By Koustav Samanta
SINGAPORE (Reuters) - Oil prices dipped on Monday after a rising rig count in the United States pointed to higher production there, but markets held near their highest in over three years and remained set for a second straight month of gains.
Oil prices were supported by supply concerns amid prospects that the United States could reimpose sanctions on Iran, while OPEC-led producers continue to withhold output.
Brent crude futures, the international benchmark, had dipped 50 cents, or 0.7 percent, to $74.14 a barrel by 0633 GMT. Prices climbed as high as $75.47 last week, levels not seen since November, 2014.
U.S. West Texas Intermediate (WTI) crude futures were at $67.82 a barrel, down 28 cents, or about 0.4 percent, from their last settlement.
"Oil prices are hanging tight as the market remains fundamentally optimistic with declining stockpile levels and on prospective sanctions on Iran," Benjamin Lu, commodities analyst at Singapore-based broker Phillip Futures, said in a note.
U.S. drillers added five oil rigs in the week to April 27, bringing the total count to 825, the highest level since March 2015, General Electric's Baker Hughes energy services firm said.
Crude production in the United States has soared more than 25 percent since mid-2016 to a record 10.59 million barrels per day (bpd). Only Russia currently produces more, at around 11 million bpd.
Meanwhile, Brent prices have gained nearly 6 percent this month, buoyed by expectations the United States will renew sanctions against Iran.
U.S. President Donald Trump has until May 12 to decide whether to restore the sanctions on Iran that were lifted after an agreement over its disputed nuclear programme.
"Things are not quite the same as in the previous decade, when Iran was regarded as a menace and a threat.

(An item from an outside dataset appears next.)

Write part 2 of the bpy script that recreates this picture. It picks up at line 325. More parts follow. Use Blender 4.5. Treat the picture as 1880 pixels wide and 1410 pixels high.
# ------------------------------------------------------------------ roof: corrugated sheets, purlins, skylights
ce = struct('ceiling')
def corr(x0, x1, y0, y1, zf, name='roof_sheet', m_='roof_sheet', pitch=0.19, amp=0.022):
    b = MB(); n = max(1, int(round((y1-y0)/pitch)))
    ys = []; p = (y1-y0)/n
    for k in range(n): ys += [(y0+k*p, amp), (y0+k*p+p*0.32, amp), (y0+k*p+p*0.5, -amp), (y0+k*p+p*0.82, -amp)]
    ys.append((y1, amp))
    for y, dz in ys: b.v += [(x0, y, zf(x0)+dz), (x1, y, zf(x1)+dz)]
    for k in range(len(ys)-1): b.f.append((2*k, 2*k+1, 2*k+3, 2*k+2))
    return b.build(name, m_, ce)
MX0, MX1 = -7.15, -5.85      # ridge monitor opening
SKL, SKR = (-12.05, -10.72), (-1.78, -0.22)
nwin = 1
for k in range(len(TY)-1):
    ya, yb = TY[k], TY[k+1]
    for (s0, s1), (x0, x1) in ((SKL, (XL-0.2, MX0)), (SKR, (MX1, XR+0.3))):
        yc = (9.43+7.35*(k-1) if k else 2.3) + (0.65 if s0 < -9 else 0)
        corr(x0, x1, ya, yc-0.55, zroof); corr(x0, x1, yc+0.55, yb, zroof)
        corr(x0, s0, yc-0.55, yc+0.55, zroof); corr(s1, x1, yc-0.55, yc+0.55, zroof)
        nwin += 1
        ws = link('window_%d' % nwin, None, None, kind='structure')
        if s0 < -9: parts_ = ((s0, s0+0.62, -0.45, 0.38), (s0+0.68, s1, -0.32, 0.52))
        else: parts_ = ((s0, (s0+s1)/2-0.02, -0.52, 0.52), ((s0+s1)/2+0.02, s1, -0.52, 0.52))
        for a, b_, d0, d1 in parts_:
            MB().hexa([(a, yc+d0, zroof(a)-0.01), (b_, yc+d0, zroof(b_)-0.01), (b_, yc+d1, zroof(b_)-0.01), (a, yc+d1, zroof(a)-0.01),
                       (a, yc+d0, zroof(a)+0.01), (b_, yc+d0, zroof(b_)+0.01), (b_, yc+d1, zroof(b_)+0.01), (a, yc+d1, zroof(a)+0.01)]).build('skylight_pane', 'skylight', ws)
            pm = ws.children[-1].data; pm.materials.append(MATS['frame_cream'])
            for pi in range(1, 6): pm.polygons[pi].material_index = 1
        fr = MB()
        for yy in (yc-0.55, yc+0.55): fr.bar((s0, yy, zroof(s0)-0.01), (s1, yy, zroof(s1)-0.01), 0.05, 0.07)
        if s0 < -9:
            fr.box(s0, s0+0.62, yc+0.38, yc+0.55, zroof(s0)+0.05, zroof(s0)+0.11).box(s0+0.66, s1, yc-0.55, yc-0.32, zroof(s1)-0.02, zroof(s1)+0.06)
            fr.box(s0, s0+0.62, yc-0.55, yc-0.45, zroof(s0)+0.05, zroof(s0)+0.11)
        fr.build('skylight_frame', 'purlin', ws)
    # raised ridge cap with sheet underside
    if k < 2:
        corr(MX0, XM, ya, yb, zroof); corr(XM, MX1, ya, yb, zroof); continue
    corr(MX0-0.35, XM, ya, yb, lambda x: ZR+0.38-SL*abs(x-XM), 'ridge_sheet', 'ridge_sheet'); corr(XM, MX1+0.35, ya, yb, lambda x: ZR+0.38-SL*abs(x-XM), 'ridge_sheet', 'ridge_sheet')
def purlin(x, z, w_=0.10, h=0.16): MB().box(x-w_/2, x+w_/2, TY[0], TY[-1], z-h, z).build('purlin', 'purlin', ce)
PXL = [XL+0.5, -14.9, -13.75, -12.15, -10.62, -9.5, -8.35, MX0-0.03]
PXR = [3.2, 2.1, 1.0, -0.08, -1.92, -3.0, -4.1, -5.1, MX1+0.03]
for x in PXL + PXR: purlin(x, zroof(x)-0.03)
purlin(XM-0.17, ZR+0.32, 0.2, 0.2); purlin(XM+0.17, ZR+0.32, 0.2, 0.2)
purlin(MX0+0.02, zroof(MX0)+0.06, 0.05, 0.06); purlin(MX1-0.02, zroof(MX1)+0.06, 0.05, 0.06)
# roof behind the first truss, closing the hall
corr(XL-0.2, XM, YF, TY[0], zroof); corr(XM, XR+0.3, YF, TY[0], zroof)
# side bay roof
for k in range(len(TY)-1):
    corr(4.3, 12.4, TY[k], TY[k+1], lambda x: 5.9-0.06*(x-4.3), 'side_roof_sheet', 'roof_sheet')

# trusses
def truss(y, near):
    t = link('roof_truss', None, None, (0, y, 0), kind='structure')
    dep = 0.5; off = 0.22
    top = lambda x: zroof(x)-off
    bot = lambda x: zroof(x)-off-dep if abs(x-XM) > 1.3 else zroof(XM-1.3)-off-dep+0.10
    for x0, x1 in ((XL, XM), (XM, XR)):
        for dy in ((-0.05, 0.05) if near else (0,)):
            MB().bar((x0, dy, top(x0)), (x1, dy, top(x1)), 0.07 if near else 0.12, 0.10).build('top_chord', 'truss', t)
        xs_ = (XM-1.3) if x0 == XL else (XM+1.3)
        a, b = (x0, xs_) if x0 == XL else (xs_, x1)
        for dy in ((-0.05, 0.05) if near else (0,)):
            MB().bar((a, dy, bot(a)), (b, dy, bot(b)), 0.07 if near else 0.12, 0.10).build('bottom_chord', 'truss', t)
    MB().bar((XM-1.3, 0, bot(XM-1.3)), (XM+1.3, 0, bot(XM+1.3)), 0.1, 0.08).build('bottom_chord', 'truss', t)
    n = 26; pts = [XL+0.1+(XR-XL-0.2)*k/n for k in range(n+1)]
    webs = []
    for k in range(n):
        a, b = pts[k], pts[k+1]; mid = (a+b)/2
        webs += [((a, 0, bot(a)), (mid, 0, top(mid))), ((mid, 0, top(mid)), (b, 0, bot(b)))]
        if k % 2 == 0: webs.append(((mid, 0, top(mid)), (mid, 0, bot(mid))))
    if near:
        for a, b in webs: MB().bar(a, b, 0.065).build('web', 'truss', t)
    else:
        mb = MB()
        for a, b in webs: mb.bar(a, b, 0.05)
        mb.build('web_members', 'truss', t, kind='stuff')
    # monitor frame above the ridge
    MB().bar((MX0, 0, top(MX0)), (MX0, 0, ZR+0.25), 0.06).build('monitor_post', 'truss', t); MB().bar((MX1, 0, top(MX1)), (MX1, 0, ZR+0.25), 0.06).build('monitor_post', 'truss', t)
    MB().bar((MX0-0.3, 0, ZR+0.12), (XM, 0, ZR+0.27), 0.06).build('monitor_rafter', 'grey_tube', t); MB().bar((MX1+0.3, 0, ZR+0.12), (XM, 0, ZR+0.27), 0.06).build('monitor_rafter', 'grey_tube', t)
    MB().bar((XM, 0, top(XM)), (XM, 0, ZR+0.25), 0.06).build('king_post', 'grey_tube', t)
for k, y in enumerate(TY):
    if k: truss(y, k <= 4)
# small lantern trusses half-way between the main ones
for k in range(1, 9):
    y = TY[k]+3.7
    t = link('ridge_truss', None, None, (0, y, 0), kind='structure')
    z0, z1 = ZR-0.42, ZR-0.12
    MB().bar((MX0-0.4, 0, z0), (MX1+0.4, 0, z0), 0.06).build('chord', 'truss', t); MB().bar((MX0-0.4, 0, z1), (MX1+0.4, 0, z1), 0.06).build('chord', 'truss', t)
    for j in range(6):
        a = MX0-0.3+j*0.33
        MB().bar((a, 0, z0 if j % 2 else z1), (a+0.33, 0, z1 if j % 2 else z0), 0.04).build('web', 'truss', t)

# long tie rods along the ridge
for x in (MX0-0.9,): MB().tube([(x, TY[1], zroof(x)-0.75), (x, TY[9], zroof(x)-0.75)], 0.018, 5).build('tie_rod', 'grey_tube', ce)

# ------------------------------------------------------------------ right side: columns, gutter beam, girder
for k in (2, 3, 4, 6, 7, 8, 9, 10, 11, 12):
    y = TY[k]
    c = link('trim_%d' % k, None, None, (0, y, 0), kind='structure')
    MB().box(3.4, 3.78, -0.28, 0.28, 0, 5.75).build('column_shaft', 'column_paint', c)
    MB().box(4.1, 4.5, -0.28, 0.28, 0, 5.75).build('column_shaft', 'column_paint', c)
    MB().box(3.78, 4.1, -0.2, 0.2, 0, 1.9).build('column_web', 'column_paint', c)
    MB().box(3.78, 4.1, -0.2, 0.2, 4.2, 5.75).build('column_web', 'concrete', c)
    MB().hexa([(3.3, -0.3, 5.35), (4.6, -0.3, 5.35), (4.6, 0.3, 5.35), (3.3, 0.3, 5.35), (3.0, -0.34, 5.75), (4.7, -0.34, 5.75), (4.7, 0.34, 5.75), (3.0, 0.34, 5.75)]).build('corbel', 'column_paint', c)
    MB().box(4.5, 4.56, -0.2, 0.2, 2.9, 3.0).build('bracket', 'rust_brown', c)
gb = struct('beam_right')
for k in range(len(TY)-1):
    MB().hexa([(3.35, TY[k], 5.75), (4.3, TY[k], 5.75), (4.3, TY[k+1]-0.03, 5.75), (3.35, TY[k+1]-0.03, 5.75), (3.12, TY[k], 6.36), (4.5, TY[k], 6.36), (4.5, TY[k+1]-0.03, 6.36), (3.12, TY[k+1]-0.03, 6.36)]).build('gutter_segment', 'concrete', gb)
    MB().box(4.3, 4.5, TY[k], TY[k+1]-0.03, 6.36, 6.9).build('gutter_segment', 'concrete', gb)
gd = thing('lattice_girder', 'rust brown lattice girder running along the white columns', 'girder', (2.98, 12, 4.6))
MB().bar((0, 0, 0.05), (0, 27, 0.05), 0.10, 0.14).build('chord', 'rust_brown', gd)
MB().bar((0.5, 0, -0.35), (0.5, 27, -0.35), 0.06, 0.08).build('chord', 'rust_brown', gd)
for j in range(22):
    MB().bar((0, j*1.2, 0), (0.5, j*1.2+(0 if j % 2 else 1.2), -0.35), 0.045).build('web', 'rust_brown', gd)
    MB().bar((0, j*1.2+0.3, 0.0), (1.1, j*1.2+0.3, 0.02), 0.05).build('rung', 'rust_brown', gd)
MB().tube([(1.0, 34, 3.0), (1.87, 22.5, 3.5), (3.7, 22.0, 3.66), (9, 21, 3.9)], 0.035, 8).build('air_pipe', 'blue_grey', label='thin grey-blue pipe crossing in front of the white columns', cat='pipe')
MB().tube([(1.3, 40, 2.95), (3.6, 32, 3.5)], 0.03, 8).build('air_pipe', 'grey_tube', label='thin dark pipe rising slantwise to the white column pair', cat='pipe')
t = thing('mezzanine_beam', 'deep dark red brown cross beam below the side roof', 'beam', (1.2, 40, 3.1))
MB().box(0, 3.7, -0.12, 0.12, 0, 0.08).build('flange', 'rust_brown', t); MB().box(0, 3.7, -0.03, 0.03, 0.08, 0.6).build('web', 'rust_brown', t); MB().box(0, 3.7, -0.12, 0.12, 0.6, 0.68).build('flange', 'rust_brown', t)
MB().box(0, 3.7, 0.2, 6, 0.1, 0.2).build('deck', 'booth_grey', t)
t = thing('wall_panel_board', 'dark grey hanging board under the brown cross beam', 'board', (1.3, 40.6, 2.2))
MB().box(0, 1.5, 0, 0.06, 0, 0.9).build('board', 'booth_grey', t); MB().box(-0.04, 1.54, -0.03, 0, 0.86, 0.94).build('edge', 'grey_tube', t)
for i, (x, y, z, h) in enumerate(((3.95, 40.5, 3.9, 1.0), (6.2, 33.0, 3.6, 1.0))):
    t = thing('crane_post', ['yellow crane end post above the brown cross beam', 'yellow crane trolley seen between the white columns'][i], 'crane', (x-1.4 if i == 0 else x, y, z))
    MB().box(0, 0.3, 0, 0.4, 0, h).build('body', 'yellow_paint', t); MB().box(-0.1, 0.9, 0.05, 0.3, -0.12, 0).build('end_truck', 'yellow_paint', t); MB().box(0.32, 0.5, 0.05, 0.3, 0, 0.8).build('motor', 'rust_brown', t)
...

Over the last three-four years Iran has behaved itself - according to everybody," said Sukrit Vijayakar, director of energy consultancy Trifecta.
"It's only Trump who wants to back out of the deal, but he wants to back out of so many deals ... If you keep saying about backing out, you lose credibility as a state. Everyone is feeling the pinch of OPEC cuts anyway," Vijayakar added.
Re-imposed sanctions on Iran, OPEC's third-largest producer, would probably result in a reduction of Iranian oil exports, tightening global supplies even more.
Further backing oil prices are declining output in Venezuela, OPEC's biggest producer in Latin America, and Angola, Africa's second-largest exporter.